The Library originated in the mid-nineteenth century when it began as the private collection of John Carter Brown who conceived of it being a collection of books written about the discovery of the New World, rather than a gentleman's financial investment or a rich man's adornment. Brown began collecting in 1846. After John Carter Brown's death, his wife Sophia Augusta Brown continued collecting with the advisement of John Russell Bartlett and Rush Hawkins. This collecting passion was transmitted to his son, John Nicholas Brown. Until John Nicholas Brown's untimely death, the John Carter Brown Library was kept in a special fireproof room in the Brown family house in the 1792 Nightingale-Brown House. The will of John Nicholas Brown directed that within four years of his death, his trustees were to establish the collection, together with a building to house it, at a permanent site of their choice. They selected Brown University.

Scope and holdings

The collection of the John Carter Brown Library consists of more than 50,000 books written about both North and South America until roughly the end of the colonial era in the Americas, as well as around 16,000 specialized reference books providing supplementary information about the Library's holdings. The Library also holds a major collection of prints, manuscripts, and maps of the New World.
The collection of the John Carter Brown Library begins chronologically with fifteenth-century editions of Columbus's celebrated “letter” to the Spanish court announcing the discovery of lands to the west.

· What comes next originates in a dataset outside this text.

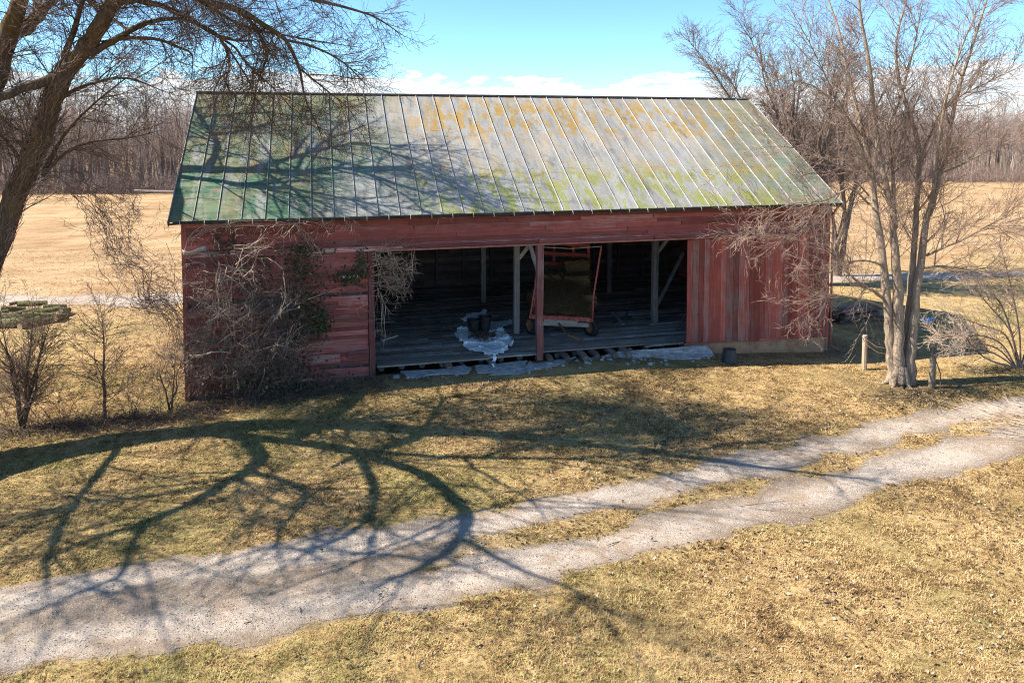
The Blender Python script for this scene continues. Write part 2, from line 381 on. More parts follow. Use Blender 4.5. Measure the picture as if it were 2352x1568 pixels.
def simple(name, c1, c2, scale=8, rough=.8, metal=0, bump=.4, dist=.01, spec=.25):
    def b(t):
        p = t.pos(); n = t.noise(p, scale, 6, .65); r = t.rnd()
        c = t.scalec(t.mix(t.step(n, .3, .7), c1, c2), t.m('ADD', .85, t.m('MULTIPLY', r, .3)))
        return dict(c=c, r=rough, m=metal, s=spec, n=t.bump(n, bump, dist))
    return material(name, b)
M_SEAM = simple('seam_metal', (.28, .275, .265), (.46, .45, .435), 6, .5, .2, .1)
M_GUTTER = simple('gutter_metal', (.035, .035, .035), (.09, .08, .075), 5, .5, .4, .1)
M_HOOK = simple('zinc_hook', (.45, .44, .42), (.6, .58, .55), 5, .5, .4, .1)
M_CONC = simple('concrete', (.22, .22, .215), (.46, .46, .45), 5, .9, 0, .6, .02)
def b_found(t):
    p = t.pos(); n = t.noise(p, 3, 6, .65); f = t.noise(p, 25, 4, .7); z = t.sep(p)[2]
    c = t.ramp(n, [(.3, (.26, .15, .09)), (.5, (.44, .27, .16)), (.7, (.48, .34, .22))])
    c = t.mix(t.m('MULTIPLY', t.step(z, -.15, -.02), .8), c, (.28, .08, .055))
    return dict(c=t.scalec(c, t.m('ADD', .7, t.m('MULTIPLY', f, .6))), r=.95, s=.1, n=t.bump(t.m('ADD', n, f), .6, .02))
M_FOUND = material('painted_foundation', b_found)
M_PIPE = simple('downspout_paint', (.30, .10, .075), (.42, .17, .13), 4, .6, .1, .1)

# ------------------------------------------------------------------ barn
ZE, ZR, YE, YR = 4.53, 8.27, 22.2, 28.1
SL = (ZR - ZE) / (YR - YE); RX0, RX1 = -3.84, 17.42
barn = empty('barn', ((XL + XR) / 2, (YF + YB) / 2, -.2))
tag(barn, 'weathered red wooden barn with patchy green and grey metal roof, open front', 'barn')
def roofz(y): return ZE + SL * (y - YE)
# roof carpentry, then one panel per standing-seam bay
mb = MB()
for i in range(24):
    x = XL + .1 + i * (XR - XL - .2) / 23
    mb.bar((x, YE + .15, ZE - .14 + SL * .15), (x, YR, ZR - .14), .06, .14); mb.bar((x, 2 * YR - YE - .15, ZE - .14 + SL * .15), (x, YR, ZR - .14), .06, .14)
roof = mb.build('roof', W_DARK_X, barn)
NP = 34; PW = (RX1 - RX0) / NP; slope_len = math.hypot(YR - YE, ZR - ZE); SA = math.atan(SL)
def panel_mesh(k):
    r = random.Random(40 + k); m = MB(); laps = sorted([0.0] + [r.uniform(.25, .42) * slope_len, r.uniform(.62, .8) * slope_len][:(1 + k % 2) if k != 3 else 2] + [slope_len])
    for i in range(len(laps) - 1):
        a, b = laps[i], laps[i + 1]; lift = .004 * (len(laps) - i); n = 5; rows = []
        base = len(m.v); th = .005
        for j in range(n + 1):
            s = a - (.03 if i else 0) + (b - a + (.03 if i else 0)) * j / n
            for q in range(4):
                xx = .008 + (PW - .016) * q / 3; wob = r.uniform(-.004, .004) if 0 < q < 3 else 0
                m.v.append((xx, s, (lift + .004 - .006 * j / n) + wob)); 
        for j in range(n):
            for q in range(3):
                A = base + j * 4 + q; m.f.append((A, A + 1, A + 5, A + 4))
        # turned-down front lip of the sheet
        k0 = len(m.v)
        for q in range(4): v = m.v[base + q]; m.v.append((v[0], v[1], v[2] - (.012 if i else .03)))
        for q in range(3): m.f.append((k0 + q, k0 + q + 1, base + q + 1, base + q))
    me = bpy.data.meshes.new('roof_panel'); me.from_pydata(m.v, [], m.f); me.materials.append(M_ROOF); me.update(); return me
PM = [panel_mesh(k) for k in range(6)]
ms = MB(); ns = 8; r_ = random.Random(3)
for j in range(ns + 1):
    s = slope_len * j / ns; w_ = r_.uniform(-.004, .004)
    for (a, h) in ((-.008, -.004), (-.006, .044), (.006, .045), (.008, -.004)): ms.v.append((a + w_, s, h))
for j in range(ns):
    for q in range(3): A = j * 4 + q; ms.f.append((A, A + 1, A + 5, A + 4))
ms.f += [(0, 1, 2, 3)]
SM = bpy.data.meshes.new('standing_seam'); SM.from_pydata(ms.v, [], ms.f); SM.materials.append(M_SEAM); SM.update()
for side in (0, 1):
    for i in range(NP + 1):
        x = RX0 + i * PW
        if side == 0: M = Matrix.Translation((x, YE, ZE)) @ Matrix.Rotation(SA, 4, 'X')
        else: M = Matrix.Translation((x + PW, 2 * YR - YE, ZE)) @ Matrix.Rotation(math.pi, 4, 'Z') @ Matrix.Rotation(SA, 4, 'X')
        if i < NP and side == 0:
            o = bpy.data.objects.new('roof_panel', PM[random.randrange(6)]); link(o, roof); o.matrix_basis = M
        if side == 0:
            o = bpy.data.objects.new('standing_seam', SM); link(o, roof); o.matrix_basis = Matrix.Translation((0, 0, 0)) @ M
mb = MB()   # rear slope, one sheet with ribs
mb.add([(RX0, YR, ZR), (RX1, YR, ZR), (RX1, 2 * YR - YE, ZE), (RX0, 2 * YR - YE, ZE), (RX0, YR, ZR - .02), (RX1, YR, ZR - .02), (RX1, 2 * YR - YE, ZE - .02), (RX0, 2 * YR - YE, ZE - .02)], [(0, 3, 2, 1), (4, 5, 6, 7), (0, 1, 5, 4), (2, 3, 7, 6), (1, 2, 6, 5), (3, 0, 4, 7)])
for i in range(NP + 1):
    x = RX0 + i * PW; mb.bar((x, YR, ZR + .018), (x, 2 * YR - YE, ZE + .018), .02, .035)
mb.build('rear_roof_slope', M_ROOF, roof)
mb = MB()   # sheathing below the panels keeps the barn dark
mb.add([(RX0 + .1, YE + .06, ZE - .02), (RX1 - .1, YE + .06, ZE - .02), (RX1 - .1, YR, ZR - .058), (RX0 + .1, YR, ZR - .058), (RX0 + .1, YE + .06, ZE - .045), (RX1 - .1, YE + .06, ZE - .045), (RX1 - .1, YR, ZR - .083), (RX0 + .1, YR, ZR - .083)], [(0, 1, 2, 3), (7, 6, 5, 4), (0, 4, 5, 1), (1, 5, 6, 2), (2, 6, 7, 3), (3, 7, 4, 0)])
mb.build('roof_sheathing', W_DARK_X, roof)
MB().tube([(RX0 - .02, YR, ZR + .03), (3, YR, ZR + .025), (10, YR, ZR + .03), (RX1 + .02, YR, ZR + .02)], .05, 8).build('ridge_cap', M_GUTTER, roof)
for xx in (RX0, RX1): 
    MB().bar((xx, YE, ZE - .07), (xx, YR, ZR - .07), .03, .16).bar((xx, 2 * YR - YE, ZE - .07), (xx, YR, ZR - .07), .03, .16).build('barge_board', W_DARK_X, roof)
gut = MB()
n = 40
for i in range(n + 1):
    x = RX0 + (RX1 - RX0) * i / n; sag = .012 * math.sin(i * 1.7) + .01 * math.sin(i * .6)
    for j in range(7):
        a = math.pi * j / 6; gut.v.append((x, YE - .015 - .05 * math.cos(a), ZE - .045 - .05 * math.sin(a) + sag))
for i in range(n):
    for j in range(6): A = i * 7 + j; gut.f.append((A, A + 7, A + 8, A + 1))
gutter = gut.build('gutter', M_GUTTER, barn, True)
for i in range(0, 2 * NP, 2):
    x = RX0 + .3 + i * PW / 2
    if x < RX1 - .1: MB().bar((x, YE - .07, ZE - .06), (x, YE + .02, ZE + .03), .018, .012).bar((x, YE - .068, ZE - .03), (x, YE - .062, ZE - .11), .018, .01).build('gutter_hook', M_HOOK, gutter)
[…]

The Library houses one of the largest collections of books printed in British North America before 1800, the world's most complete collection of Mexican works printed before 1600, the largest collection of printed works relating to Brazil before 1820, a collection of printed sources for the study of early Canada and the Caribbean, nearly three-quarters of all known imprints in the Native languages of North and South America from the colonial period, and the largest collection of political pamphlets produced at the time of the American revolution.
Collection highlights include the best preserved of eleven extant copies of Bay Psalm Book, the first book printed in British North America, a Shakespeare First Folio, leaves from the Gutenberg Bible, a copy of the first Bible printed in British North America, one of four surviving copies of Benjamin Franklin's A Dissertation on Liberty and Necessity, Pleasure and Pain, one of two copies of the hand-illustrated Tovar Codex, an important 16th-century source on Aztec culture, and a copy of Vocabulario en lengua castellana y mexicana, the first dictionary published in the New World.
The Library also holds many important maps and prints relating to the New World. These maps include one of the first printed attempts to depict America in cartographic form ; the first printed map of Hernán Cortés’s Mexico City, built on the ruins of the Aztec capital, Tenochtitlán; the earliest known printed plan of a European settlement in what is now the United States ; and one of the earliest maps to show the French exploration of the Mississippi River, attributed to Louis Joliet.
In 2012, a group of Brown undergraduates and scholars deciphered an encoded essay in the hand of Roger Williams, scrawled in the marginalia of a book within the Library's holdings. This essay, thought to be Williams's last, concerns a theological debate on the nature of baptism and Indian conversion.

The building

The Library is housed in a Beaux-Arts style building, designed by the architects Shepley, Rutan, and Coolidge, and completed in 1904. The building was expanded in 1990, with funds from a donation by New Jersey financier, philanthropist, and Brown alumnus Finn M. W. Caspersen. The four-story annex, designed by the Washington, D.C., architects Hartman-Cox, was named the "Caspersen Building" in honor of Caspersen's parents. It is located on the main green of Brown University.

The Archive of Early American Images

is drawn from the holdings of the John Carter Brown Library. The AEAI assists scholars in their quest for contemporary images to illustrate their research findings and to facilitate the study of historical images in their own right and in proper context. It is a unique resource for picture researchers, documentary filmmakers, and others looking for material for commercial use. Many of these American images come from books printed in the early modern period that have never been reproduced before.
As of August 2014, the database—which also includes a Map Collection, Political Cartoon Collection, and John Russell Bartlett Boundary Commission Collection—had about 11,270 images and is still growing. Images in this database are accompanied by extensive bibliographical and descriptive information and come from books in most European, and some Indigenous, languages from before c. 1825.

Librarians

Neil Safier has been the Director and Librarian of the John Carter Brown Library since 2013. Safier was preceded by: Edward L. Widmer ; Norman Fiering ; Thomas R. Adams ; Lawrence C. Wroth ; Worthington C. Ford ; Champlin Burrage ; George Parker Winship.